Pretty Potent chevron quilt

The colors I used were inspired by my favorite picks from Anna Maria Horner's current collection, Pretty Potent for Freespirit Fabrics, a group of fabrics inspired by healing herbs.  My friend Liz is an avid gardener and actually the author of the vegetable garden currently thriving on our land.  Our families are sharing the harvest, which today included romaine lettuce, squash, zucchini, swiss chard, green beans and cucumber.  It's fabulous!  Anyways, making something for her that was plant-inspired felt right.

Pretty Potent chevron quilt

Liz loves green and brown, so I brought in more of those colors through solids and a few basic prints. Solids used include:  Konas Willow, Kale, Sage, Ocean, Leprechaun, Oyster, Aqua and Canary, plus Essex Yarn Dyed Flax linen.  My favorite fabric "spice" is that white and black oversized text print from Ikea.  It adds a little something unexpected.

Pretty Potent chevron quilt

For the quilt back, I used a flat king sized sheet.  It's a thrifted sheet, but very high quality.  I've not used a sheet in the longest time and doing so felt distinctly lighter and thinner.  I think a sheet is a great choice for backing a summer weight quilt.  Perhaps its lightness is what made the quilting feel so manageable!  Economical too, of course.

Pretty Potent chevron quilt

As I type it's hanging on the line, drying after its official all-done-wash.  Hurray!

::Fabric Notes::

Pretty Potent is in stock now at Pink Chalk Fabric, Sew Love Fabrics, Intrepid Thread, Fabricworm and Sew Modern.  Plus in Canada at Fabric Spot and Mad About Patchwork.

You can find Kona Cottons at most of my sponsors, including Pink Chalk Fabric and Sew Modern.  

Thursday, June 12, 2014

feathered bindings

bound in black Feathers

A couple weeks ago I finished quilting something special for my next class (due in August) and began scouring my stash for a binding, because I almost never choose a binding before I finish quilt.  All the usual suspects failed to satisfy - dots, stripes, even solids.  Nothing on hand was quite right.

Soo.... I found myself actually shopping for binding.  I can't think of when I've ever done that!  Sure, binding is important, but I'm entirely a make-do kind of gal at that point, eager to see my work-in-progress finished.

After spending way too much time poking about online shops, I came across Sun Print Feathers at Cuts of Cotton.  Ding, ding, ding!

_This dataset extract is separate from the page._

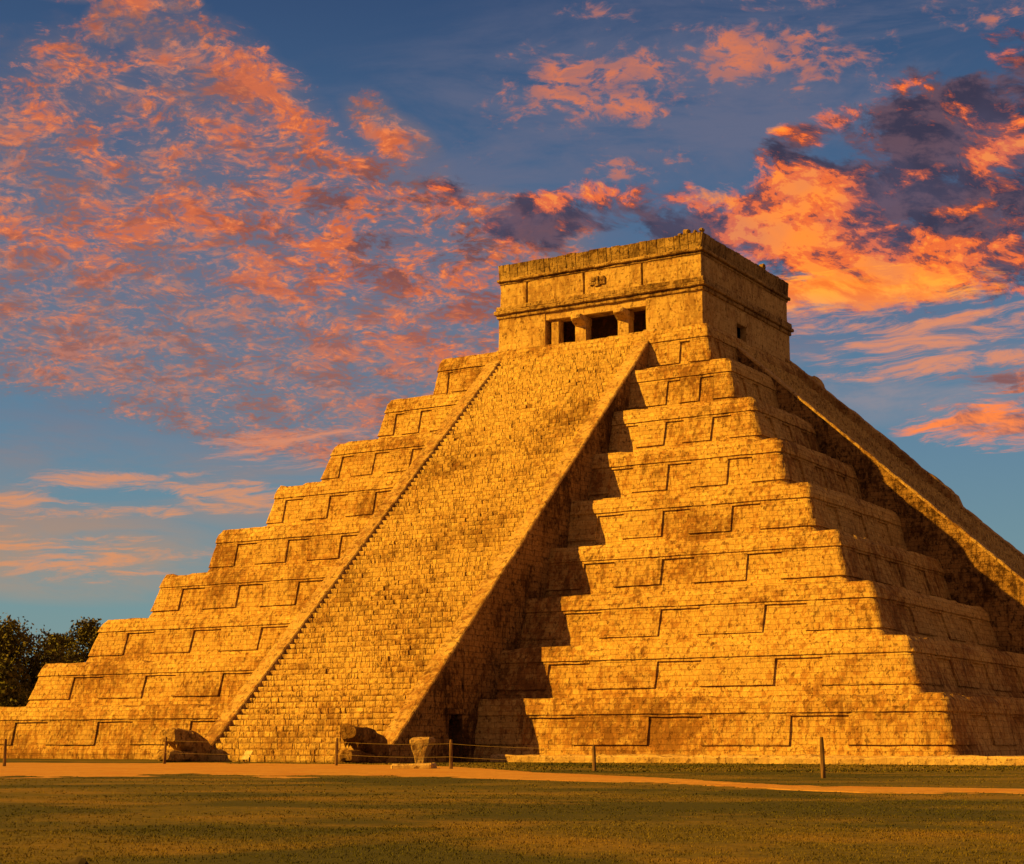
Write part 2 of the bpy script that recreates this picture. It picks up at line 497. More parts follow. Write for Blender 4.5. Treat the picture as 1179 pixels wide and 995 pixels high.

Now I'd already purchased some Feathers before and used them in a few works, but I had yet to use them as binding.  Let me tell you, they ROCK as binding.  It's like a stripe, but a little more nuanced.  More modern, perhaps?  Since the Feathers prints are simple, one-color works, they're easy to match to a quilt. 

Feathers from Cuts of Cotton

Sun Print Feathers

Cuts of Cotton has the full range of Feathers colors in stock.  I ordered the black for my future-class quilt and more of the yellow for that Pretty Potent diamond quilt (whose finished pictures are pending a break in these summer thunderstorms).  Oh, yes, I actually thought ahead and planned on the yellow feathers before finishing a quilt.  Points.

Sun Print Feathers for bindings

If you're looking for a good stash builder, I definitely recommend the Sun Print Feathers.  I suggest stashing helpful prints like this in half yard cuts, which tend to be enough to bind a throw quilt or to use significantly in any one work.  Now through next Wednesday (the 18th) you can save 15% off anything at Cuts of Cotton with coupon code "feathers"!  This online shop also stocks tons of Pearl Bracelet prints and other great basics, plus you can browse fabrics organized by COLOR.  Check it out!


Someone's going to get lucky with a fat quarter bundle of the complete Sun Print Feathers collection!  Leave a comment to enter to win.  Cuts of Cotton is happy to ship this prize anywhere in the world.  Winner will be drawn on Monday morning.  Good luck!


Comments closed.  Our winner is comment #230, who is Taryn from Pixels to Patchwork.  Enjoy!